When it serves small-cell opportunities, Uniti is finding growing bookings in Tier 2 markets it operates in today.

“The conventional wisdom is that small cell or network densification is focused on the top 25-30 markets, but that is definitely not the case,” Gunderman said. “We see small cell demand in Tier 2 and Tier 3 markets and it’s growing from the four largest wireless carriers.”

One advantage Uniti Fiber has is that the Tier 2 and Tier 3 markets the service provider focuses on are not as competitive as an NFL city.
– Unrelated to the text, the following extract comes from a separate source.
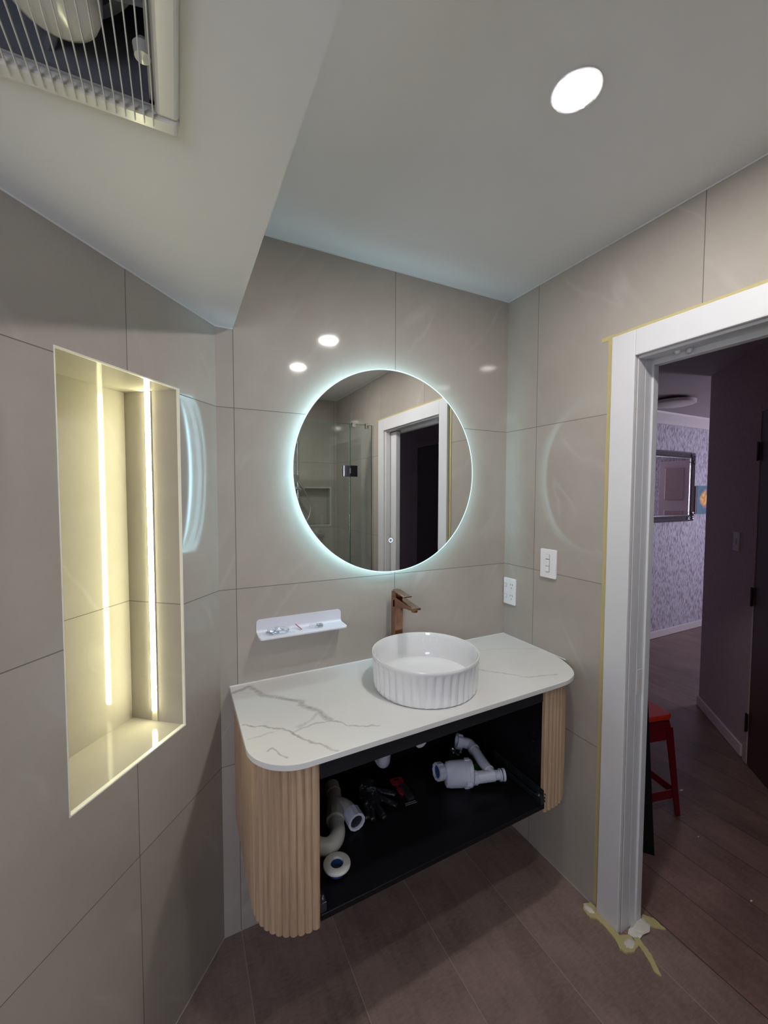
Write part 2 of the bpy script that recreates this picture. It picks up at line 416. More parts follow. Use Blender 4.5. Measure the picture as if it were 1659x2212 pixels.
for a in ((T0 - .002, T0, Z0 - .002, Z1 + .002), (T1, T1 + .002, Z0 - .002, Z1 + .002), (T0, T1, Z0 - .002, Z0), (T0, T1, Z1, Z1 + .002)):
    box(bm, a[0], a[1], -.0008, .004, a[2], a[3], fn=LW)
obj('niche_trim', bm, M['trim'], wl)
fill_win = tag(obj('fill_window', B(TW0, TW1, YR - .10, YR - .09, ZW0, ZW1), M['bath_fill']), kind='structure')  # added glowing pane, unseen, lights the room from behind the camera
bm = bmesh.new()
for a in ((TW0, TW0 + .04, ZW0, ZW1), (TW1 - .04, TW1, ZW0, ZW1), (TW0, TW1, ZW0, ZW0 + .04), (TW0, TW1, ZW1 - .04, ZW1)): box(bm, a[0], a[1], YR - .09, YR - .05, a[2], a[3])
obj('window_frame', bm, M['white_paint'], fill_win)  # frame around the added fill pane
# ceilings
struct('ceiling', B(XS - .02, .135, YR, 0, H, H + .05), M['paint'])
P2, N2 = Vector((XL, 0)), Vector((WN.x, WN.y))
def cl(poly): return clip([tuple(p) for p in poly], P2, N2)
FX0, FX1, FY0, FY1 = -1.632, -1.376, -1.030, -.775
bm = bmesh.new()
for r in (((FX1, YR), (XS, YR), (XS, 0), (FX1, 0)), ((FX0, FY1), (FX1, FY1), (FX1, 0), (FX0, 0)), ((FX0, YR), (FX1, YR), (FX1, FY0), (FX0, FY0)), ((-3.3, YR), (FX0, YR), (FX0, 0), (-3.3, 0))):
    p = cl(r)
    if len(p) > 2: prism(bm, p, HS, HS + .012)
box(bm, XS - .012, XS, YR, 0, HS + .0122, H)
struct('ceiling.001', bm, M['paint'])
# sealant lines where tile meets ceiling and floor
def bead(name, a, b, r=.0022, m='sealant'):
    bm = bmesh.new(); tube(bm, [a, b], r, 6); return struct(name, bm, M[m])
bead('trim_1', (XS, -.001, H - .001), (0, -.001, H - .001)); bead('trim_2', (-.001, 0, H - .001), (-.001, YR, H - .001))
bead('trim_3', LW(0, -.001, HS - .001), LW(1.6, -.001, HS - .001)); bead('trim_4', (XL, -.001, HS - .001), (XS, -.001, HS - .001))
M['grout'] = plain('floor grout', (.40, .36, .34), .7)
bead('trim_5', (-.001, -.0, .001), (-.001, D0 + .08, .001), .002, 'grout'); bead('trim_6', (XL, -.001, .001), (0, -.001, .001), .002, 'grout')
bead('trim_7', LW(0, -.001, .001), LW(1.2, -.001, .001), .002, 'grout')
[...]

“The difference is in our markets is there’s fewer fiber options and usually your competitor is the local LEC or the cable company as opposed to a pure fiber provider,” said Gunderman. “The reality is for small cell densification in these Tier 2 markets, you need to build new fiber in order to enable small cell deployments.”

Maintaining Tier 2 focus

In serving the Tier 2 markets, Uniti stands out because it is not typically competing with large incumbent telcos or larger fiber providers like Crown or Zayo.

When it is pursuing wireless backhaul and other enterprise service deals in the Tier 2 and Tier 3 markets, Uniti does not typically compete with Crown Castle and their newly acquired subsidiary Lightower simply because they mainly operate in Tier 1 markets.

“Lightower is operating in some Tier 2 markets, but I think the majority of the business is in Tier 1 markets so we seldom compete with them,” Gunderman said. “We also very seldom see Crown Castle in our footprint.”  

Uniti’s Tier 2 market focus also leads it to pursue a unique set of acquisitions like Hunt Telecom, a Louisiana-based independent regional provider. Hunt Telecom provides data transport to K-12 schools and government agencies with a dense network of 140,000 fiber strand miles and 2,600 fiber route miles in Louisiana.

“We’re more focused on Tier 2 and Tier 3 markets, which leads us to different companies,” Gunderman said. “When we announced the Hunt Telecom deal, a lot of public investors said they did not who it was.”